Market Matters Blog
Mary Kennedy DTN Basis Analyst

Thursday 02/28/13

Corn Basis, River Levels Higher

The attached chart (visible on DTN online products) shows the current average corn basis is above the 5-year average for this time of year. Corn basis has remained strong in spite of recent cash corn price improvement and possible export sector demand, although corn exports remain behind USDA projections. However, export inspections through the week of February 21 did increase by 19%. USDA reported a sale Monday of 127,000 tons of corn to unknown destinations with 1/4 of that old crop. USDA reported in the weekly Grain Transportation report that Mississippi Gulf corn inspections increased 78% from the previous week.

DTN Corn Basis Chart.

While total barge grain movement was lower last week, unloads in New Orleans (NOLA) were higher according to USDA. "During the week ending February 23, barge grain movements totaled 421,679 tons, 5.8% lower than the previous week and 18% lower than the same period last year. During the week ending February 23, 270 grain barges moved down river, down 11.8% from last week; 589 grain barges were unloaded in New Orleans, up 18.3% from the previous week," USDA reported. Barge freight was slightly higher in the St. Louis and lower Illinois corridor and unchanged elsewhere. For the week ending February 26, USDA reported Illinois barge freight was up 1% from last week, but down 15% vs. last year at this time.

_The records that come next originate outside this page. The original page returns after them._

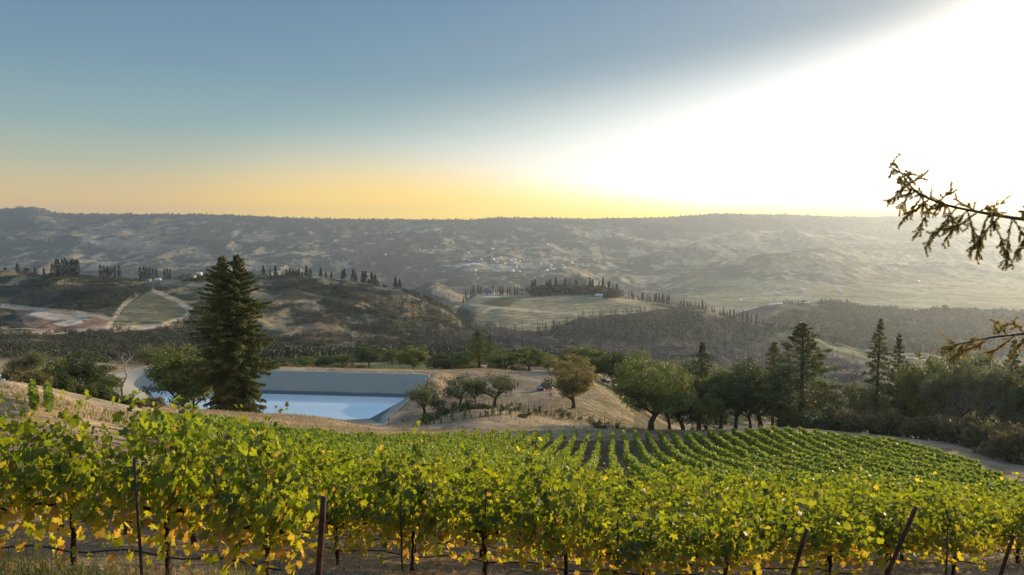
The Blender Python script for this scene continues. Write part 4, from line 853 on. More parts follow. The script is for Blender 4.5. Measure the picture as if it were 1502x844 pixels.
for i, (px, py, w_, h_, kd) in enumerate([(1236, 628, 46, 30, 'dark'), (1262, 630, 44, 34, 'brush'), (1284, 634, 40, 36, 'green'), (1304, 638, 44, 38, 'brush'), (1328, 642, 44, 34, 'brush'), (1350, 644, 44, 32, 'brush'), (1372, 640, 44, 34, 'brush'), (1394, 642, 46, 36, 'brush'), (1416, 646, 50, 40, 'brush'),
        (1440, 652, 52, 42, 'brush'), (1464, 660, 54, 44, 'brush'), (1488, 670, 56, 46, 'brush'), (1512, 680, 60, 50, 'brush'), (1206, 625, 44, 24, 'dark'), (1180, 624, 40, 18, 'green'), (1160, 622, 36, 20, 'green')]):
    shrub(kd, px, py, w_*1.25, h_, 'brown brush shrub along the far side of the dirt road at right' if kd == 'brush' else 'dark green shrub at the foot of the pines by the field edge', 'brush along the right road' if kd == 'brush' else 'shrubs by the field edge', Y=float(np.interp(px, [1150, 1300, 1400, 1500], [125, 116, 103, 85])))
for px, py, w_, h_, kd, lab in [(628, 618, 34, 14, 'dark', 'dark brush at the foot of the upright tree by the reservoir'), (652, 608, 34, 14, 'dark', 'dark low brush between the small oaks'), (682, 602, 40, 14, 'dark', 'dark brush under the open crowned oak'), (705, 600, 30, 10, 'green', 'green low brush left of the leaning oak'),
        (1052, 622, 30, 26, 'green', 'yellow green shrub between the dark oaks at the field edge'), (880, 628, 30, 7, 'green', 'low green shrub on the striped young slope'), (768, 612, 24, 6, 'green', 'bright low shrub among the knoll stakes')]:
    shrub(kd, px, py, w_, h_, lab)
for i, px in enumerate(np.r_[np.arange(395, 530, 11), np.arange(640, 770, 12)]):
    shrub(['green', 'dark', 'brush'][i % 3], px, 545, 26, rng.uniform(9, 17), 'small bush on the slope just beyond the dam crest', 'bushes beyond the dam', Y=float(rng.uniform(222, 260)))

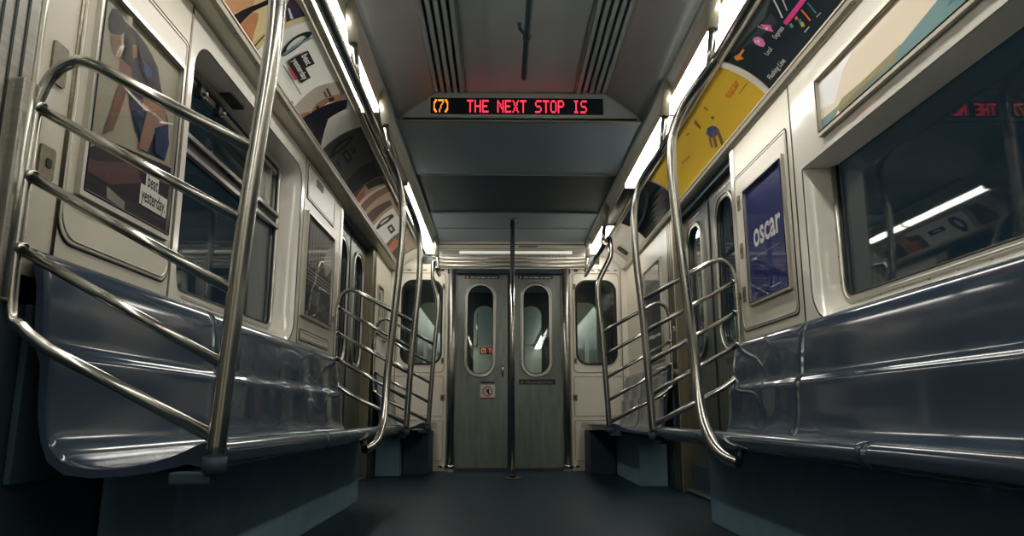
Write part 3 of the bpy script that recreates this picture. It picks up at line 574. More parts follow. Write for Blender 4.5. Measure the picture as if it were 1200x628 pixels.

Navigation on the Mississippi River has improved dramatically the past few weeks thanks to Mother Nature. The recent heavy snow storms and rain events have provided much needed moisture and have improved water levels enough to allow barge loads at 9-foot drafts and higher at almost all river locations. The St. Louis gage, one of main river trouble spots, was at 3.1 feet Thursday vs. 1.3 feet one week ago. Forecasters have stated that both the upper Mississippi River and the Missouri River could return to low levels because of lack of significant winter moisture in areas that feed both rivers. The NWS reported that both rivers will need more rain than normal in the next few months to avoid a return to the historic low levels caused by the drought.